Le besoin d'investissement pour remettre l'ensemble de ces lignes à niveau est évalué par le gestionnaire du réseau à environ 6,9 milliards d'euros dans les 10 ans, dont 2,7 milliards d'ici 2022.

La réalisation de ces investissements doit intervenir dans le cadre de la contractualisation entre l'État et les régions et dépendra de leurs capacités financières et des choix effectués. SNCF Réseau a d'ores et déjà mis en place une nouvelle approche méthodologique consistant à revisiter les besoins pour ajuster les caractéristiques de l'infrastructure au niveau du service attendu.
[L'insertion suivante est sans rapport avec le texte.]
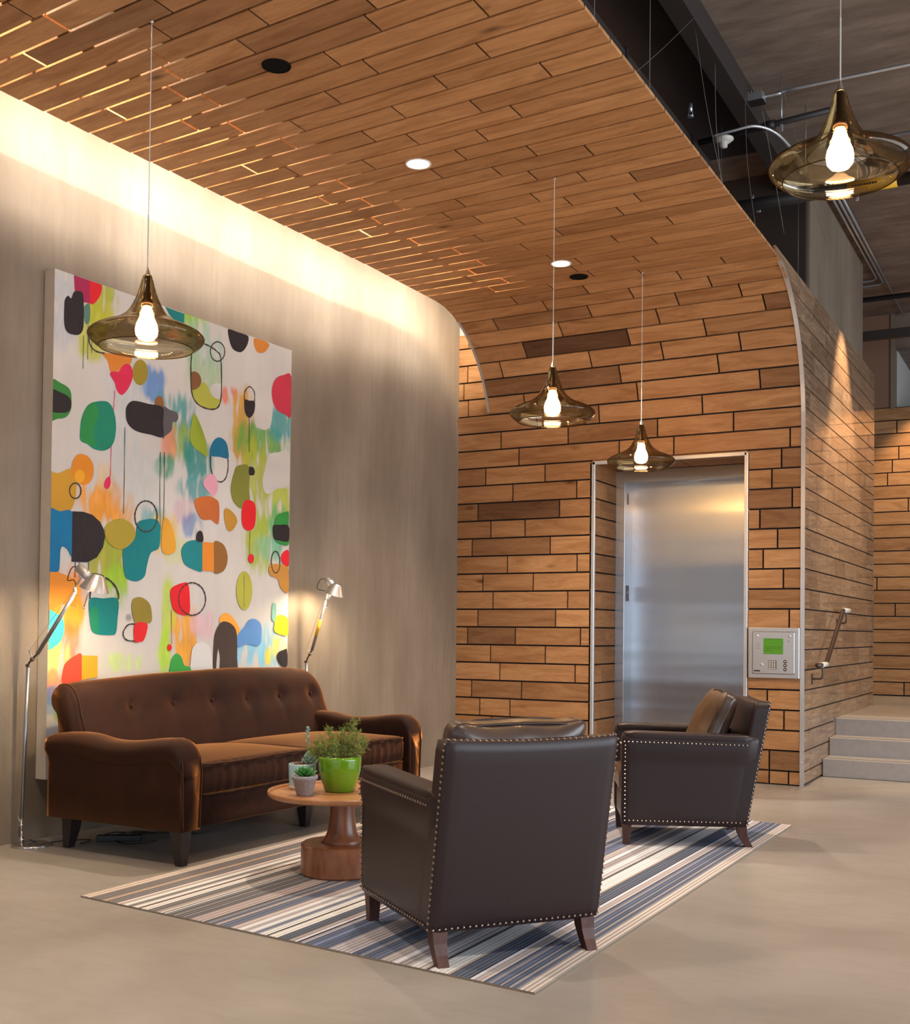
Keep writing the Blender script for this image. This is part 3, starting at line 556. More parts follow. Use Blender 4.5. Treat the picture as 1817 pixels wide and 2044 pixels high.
WA = [[0.051,3.18,0.141,0.232,[175,180,190],0.6],[0.356,3.256,0.133,0.163,[180,180,45],1],[0.293,3.03,0.112,0.124,[185,185,50],0.8],[0.436,3.354,0.077,0.058,[165,170,60],0.7],[1.172,3.354,0.138,0.095,[150,190,60],0.9],[1.298,3.212,0.205,0.16,[160,190,170],0.7],[1.303,3.009,0.173,0.161,[150,185,130],0.6],[0.821,2.863,0.112,0.112,[100,140,195],0.9],[1.053,2.698,0.179,0.145,[70,150,150],0.85],[1.087,2.516,0.134,0.136,[140,165,60],0.8],[1.239,2.421,0.139,0.138,[20,135,130],0.85],[0.971,2.498,0.079,0.123,[225,140,110],0.8],[0.932,2.338,0.1,0.082,[50,145,110],0.8],[1.214,2.216,0.169,0.085,[60,145,150],0.8],[1.127,2.059,0.09,0.104,[200,160,175],0.6],[1.576,2.919,0.1,0.066,[225,120,95],0.9],[1.698,2.717,0.119,0.278,[205,150,50],0.9],[1.924,2.639,0.289,0.137,[90,155,60],0.85],[1.895,2.361,0.178,0.284,[170,175,50],0.85],[2.149,2.228,0.149,0.187,[180,190,50],0.85],[2.136,2.81,0.13,0.128,[60,150,150],0.85],[0.842,1.951,0.112,0.112,[80,155,160],0.8],[0.415,2.049,0.194,0.135,[230,150,50],1],[0.624,1.991,0.066,0.118,[215,150,70],0.7],[0.399,2.202,0.076,0.087,[225,185,120],0.5],[0.567,2.715,0.16,0.393,[190,195,198],0.5],[0.698,2.238,0.207,0.249,[188,192,190],0.5],[0.474,1.703,0.182,0.194,[160,165,50],0.95],[0.529,1.53,0.105,0.146,[150,190,50],0.85],[0.361,1.677,0.076,0.115,[170,165,60],0.8],[0.928,1.884,0.129,0.133,[220,180,90],0.7],[1.045,1.779,0.118,0.093,[200,205,120],0.5],[1.204,1.969,0.091,0.084,[100,130,180],0.7],[0.091,1.439,0.166,0.185,[230,130,45],1],[0.163,1.366,0.107,0.149,[245,165,40],0.9],[0.12,1.161,0.131,0.139,[235,120,60],0.7],[0.042,1.07,0.104,0.119,[250,225,120],0.8],[0.057,0.923,0.092,0.083,[235,140,80],0.7],[0.07,0.849,0.105,0.055,[110,140,195],0.8],[0.118,0.773,0.07,0.084,[130,170,50],0.9],[0.025,0.796,0.058,0.055,[120,155,200],0.6],[0.076,0.591,0.105,0.11,[165,180,210],0.6],[1.131,1.22,0.12,0.198,[235,165,70],0.95],[0.982,1.384,0.065,0.206,[185,205,60],0.8],[0.96,1.097,0.072,0.144,[180,215,60],0.9],[1.342,1.285,0.142,0.097,[220,175,185],0.7],[1.819,1.132,0.192,0.135,[130,190,220],0.9],[2.011,1.142,0.144,0.183,[120,190,215],0.8],[2.03,1.062,0.036,0.069,[230,200,50],0.9],[2.156,1.13,0.092,0.093,[240,220,60],0.7],[1.904,1.961,0.16,0.262,[165,180,50],0.9],[2.118,2.001,0.11,0.186,[90,170,110],0.8],[2.012,1.865,0.145,0.091,[130,190,160],0.6],[1.194,1.094,0.091,0.126,[230,160,60],0.8],[0.593,1.042,0.16,0.059,[190,215,120],0.7],[0.639,1.327,0.026,0.02,[120,115,115],0.7],[1.484,1.993,0.097,0.163,[205,195,198],0.4]]  # pale yellow wash at lower left carries the reading lamp's glow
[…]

Il a recensé plusieurs solutions techniques d'optimisation :

- l'accroissement de la capacité de la ligne pour faire circuler davantage de trains, afin d'améliorer la couverture des coûts de SNCF Réseau par des péages ;

- l'exploitation en navettes, avec un seul train qui fait des allers-retours, ce qui permet d'alléger significativement la signalisation ;

- la mise à voie unique des tronçons de double voie trop peu fréquentés, comme entre La Roche-sur-Yon et La Rochelle, avec une économie de 40 % à la clef par rapport au devis initial ;

- l'installation de systèmes d'électrification plus légers ;

- le choix d'un matériel roulant hybride, qui passerait avec des batteries là où il est particulièrement coûteux de (ré)installer une ligne aérienne ;

- des systèmes de signalisation numérique allégés : une adaptation de Nexteo, système de signalisation ne nécessitant pas de postes tous les 10 à 20 km, basé sur un contrôle informatisé indépendant des circuits de voie.

Un débat a également été ouvert sur l'externalisation de la gestion de certaines opérations, voire le transfert à des autorités organisatrices de transport.


* 4 Elle atteignait 46,6 milliards d'euros en norme IFRS (qui tient compte de l'ensemble des instruments financiers).